- [The task]:
Copy each line below without leaving any out.
──────────
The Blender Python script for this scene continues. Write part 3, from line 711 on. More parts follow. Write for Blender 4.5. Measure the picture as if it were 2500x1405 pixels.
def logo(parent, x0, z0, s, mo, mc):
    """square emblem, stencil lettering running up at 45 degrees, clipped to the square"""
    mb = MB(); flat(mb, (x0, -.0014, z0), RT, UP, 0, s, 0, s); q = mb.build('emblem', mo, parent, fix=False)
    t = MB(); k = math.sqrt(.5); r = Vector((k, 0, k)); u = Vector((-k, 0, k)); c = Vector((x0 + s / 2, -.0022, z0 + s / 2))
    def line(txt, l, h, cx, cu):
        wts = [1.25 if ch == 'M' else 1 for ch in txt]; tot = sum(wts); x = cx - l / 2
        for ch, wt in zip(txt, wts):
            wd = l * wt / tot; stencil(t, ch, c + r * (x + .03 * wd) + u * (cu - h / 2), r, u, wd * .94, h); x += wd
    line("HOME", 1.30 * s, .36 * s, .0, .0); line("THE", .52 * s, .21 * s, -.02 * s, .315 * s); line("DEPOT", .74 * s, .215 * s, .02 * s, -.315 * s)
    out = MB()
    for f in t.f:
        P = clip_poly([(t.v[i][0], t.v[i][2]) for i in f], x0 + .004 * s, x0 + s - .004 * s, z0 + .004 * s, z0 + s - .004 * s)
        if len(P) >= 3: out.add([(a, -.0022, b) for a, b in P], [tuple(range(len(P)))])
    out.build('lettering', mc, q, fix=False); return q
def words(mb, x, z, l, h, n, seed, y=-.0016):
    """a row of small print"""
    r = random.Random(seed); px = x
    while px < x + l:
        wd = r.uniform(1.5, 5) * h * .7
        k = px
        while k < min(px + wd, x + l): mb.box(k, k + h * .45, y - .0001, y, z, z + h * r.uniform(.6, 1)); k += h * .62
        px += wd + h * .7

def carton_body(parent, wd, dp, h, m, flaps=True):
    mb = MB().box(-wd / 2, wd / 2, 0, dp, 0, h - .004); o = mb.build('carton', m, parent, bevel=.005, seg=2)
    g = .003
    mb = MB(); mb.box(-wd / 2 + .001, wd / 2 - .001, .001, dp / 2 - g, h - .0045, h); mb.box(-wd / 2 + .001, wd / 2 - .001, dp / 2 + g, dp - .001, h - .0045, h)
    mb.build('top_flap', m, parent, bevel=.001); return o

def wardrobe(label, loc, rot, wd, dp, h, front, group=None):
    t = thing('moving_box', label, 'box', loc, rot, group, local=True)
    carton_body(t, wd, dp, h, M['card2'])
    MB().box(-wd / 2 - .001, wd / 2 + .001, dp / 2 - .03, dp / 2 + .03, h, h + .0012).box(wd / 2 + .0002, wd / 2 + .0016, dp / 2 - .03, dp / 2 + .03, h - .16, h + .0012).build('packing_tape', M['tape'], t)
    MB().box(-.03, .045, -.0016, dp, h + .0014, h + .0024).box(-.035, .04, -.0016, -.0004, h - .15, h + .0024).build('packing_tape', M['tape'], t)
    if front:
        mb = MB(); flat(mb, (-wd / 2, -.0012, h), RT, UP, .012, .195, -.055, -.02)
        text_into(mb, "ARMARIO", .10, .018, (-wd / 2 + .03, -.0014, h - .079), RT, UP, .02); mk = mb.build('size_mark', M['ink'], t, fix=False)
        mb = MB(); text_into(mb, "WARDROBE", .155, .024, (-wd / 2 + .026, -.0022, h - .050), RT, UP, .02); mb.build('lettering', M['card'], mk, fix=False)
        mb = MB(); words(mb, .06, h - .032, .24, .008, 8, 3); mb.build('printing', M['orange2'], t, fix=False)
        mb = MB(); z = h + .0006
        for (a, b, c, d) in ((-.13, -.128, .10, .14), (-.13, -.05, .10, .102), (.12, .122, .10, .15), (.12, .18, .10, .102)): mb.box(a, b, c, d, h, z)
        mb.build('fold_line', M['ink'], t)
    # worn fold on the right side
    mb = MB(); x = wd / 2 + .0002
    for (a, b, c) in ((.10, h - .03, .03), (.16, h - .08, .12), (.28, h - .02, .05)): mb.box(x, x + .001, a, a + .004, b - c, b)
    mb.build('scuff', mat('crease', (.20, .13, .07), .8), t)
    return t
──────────
- [Answer to the task]:
The Blender Python script for this scene continues. Write part 3, from line 711 on. More parts follow. Write for Blender 4.5. Measure the picture as if it were 2500x1405 pixels.
def logo(parent, x0, z0, s, mo, mc):
    """square emblem, stencil lettering running up at 45 degrees, clipped to the square"""
    mb = MB(); flat(mb, (x0, -.0014, z0), RT, UP, 0, s, 0, s); q = mb.build('emblem', mo, parent, fix=False)
    t = MB(); k = math.sqrt(.5); r = Vector((k, 0, k)); u = Vector((-k, 0, k)); c = Vector((x0 + s / 2, -.0022, z0 + s / 2))
    def line(txt, l, h, cx, cu):
        wts = [1.25 if ch == 'M' else 1 for ch in txt]; tot = sum(wts); x = cx - l / 2
        for ch, wt in zip(txt, wts):
            wd = l * wt / tot; stencil(t, ch, c + r * (x + .03 * wd) + u * (cu - h / 2), r, u, wd * .94, h); x += wd
    line("HOME", 1.30 * s, .36 * s, .0, .0); line("THE", .52 * s, .21 * s, -.02 * s, .315 * s); line("DEPOT", .74 * s, .215 * s, .02 * s, -.315 * s)
    out = MB()
    for f in t.f:
        P = clip_poly([(t.v[i][0], t.v[i][2]) for i in f], x0 + .004 * s, x0 + s - .004 * s, z0 + .004 * s, z0 + s - .004 * s)
        if len(P) >= 3: out.add([(a, -.0022, b) for a, b in P], [tuple(range(len(P)))])
    out.build('lettering', mc, q, fix=False); return q
def words(mb, x, z, l, h, n, seed, y=-.0016):
    """a row of small print"""
    r = random.Random(seed); px = x
    while px < x + l:
        wd = r.uniform(1.5, 5) * h * .7
        k = px
        while k < min(px + wd, x + l): mb.box(k, k + h * .45, y - .0001, y, z, z + h * r.uniform(.6, 1)); k += h * .62
        px += wd + h * .7

def carton_body(parent, wd, dp, h, m, flaps=True):
    mb = MB().box(-wd / 2, wd / 2, 0, dp, 0, h - .004); o = mb.build('carton', m, parent, bevel=.005, seg=2)
    g = .003
    mb = MB(); mb.box(-wd / 2 + .001, wd / 2 - .001, .001, dp / 2 - g, h - .0045, h); mb.box(-wd / 2 + .001, wd / 2 - .001, dp / 2 + g, dp - .001, h - .0045, h)
    mb.build('top_flap', m, parent, bevel=.001); return o

def wardrobe(label, loc, rot, wd, dp, h, front, group=None):
    t = thing('moving_box', label, 'box', loc, rot, group, local=True)
    carton_body(t, wd, dp, h, M['card2'])
    MB().box(-wd / 2 - .001, wd / 2 + .001, dp / 2 - .03, dp / 2 + .03, h, h + .0012).box(wd / 2 + .0002, wd / 2 + .0016, dp / 2 - .03, dp / 2 + .03, h - .16, h + .0012).build('packing_tape', M['tape'], t)
    MB().box(-.03, .045, -.0016, dp, h + .0014, h + .0024).box(-.035, .04, -.0016, -.0004, h - .15, h + .0024).build('packing_tape', M['tape'], t)
    if front:
        mb = MB(); flat(mb, (-wd / 2, -.0012, h), RT, UP, .012, .195, -.055, -.02)
        text_into(mb, "ARMARIO", .10, .018, (-wd / 2 + .03, -.0014, h - .079), RT, UP, .02); mk = mb.build('size_mark', M['ink'], t, fix=False)
        mb = MB(); text_into(mb, "WARDROBE", .155, .024, (-wd / 2 + .026, -.0022, h - .050), RT, UP, .02); mb.build('lettering', M['card'], mk, fix=False)
        mb = MB(); words(mb, .06, h - .032, .24, .008, 8, 3); mb.build('printing', M['orange2'], t, fix=False)
        mb = MB(); z = h + .0006
        for (a, b, c, d) in ((-.13, -.128, .10, .14), (-.13, -.05, .10, .102), (.12, .122, .10, .15), (.12, .18, .10, .102)): mb.box(a, b, c, d, h, z)
        mb.build('fold_line', M['ink'], t)
    # worn fold on the right side
    mb = MB(); x = wd / 2 + .0002
    for (a, b, c) in ((.10, h - .03, .03), (.16, h - .08, .12), (.28, h - .02, .05)): mb.box(x, x + .001, a, a + .004, b - c, b)
    mb.build('scuff', mat('crease', (.20, .13, .07), .8), t)
    return t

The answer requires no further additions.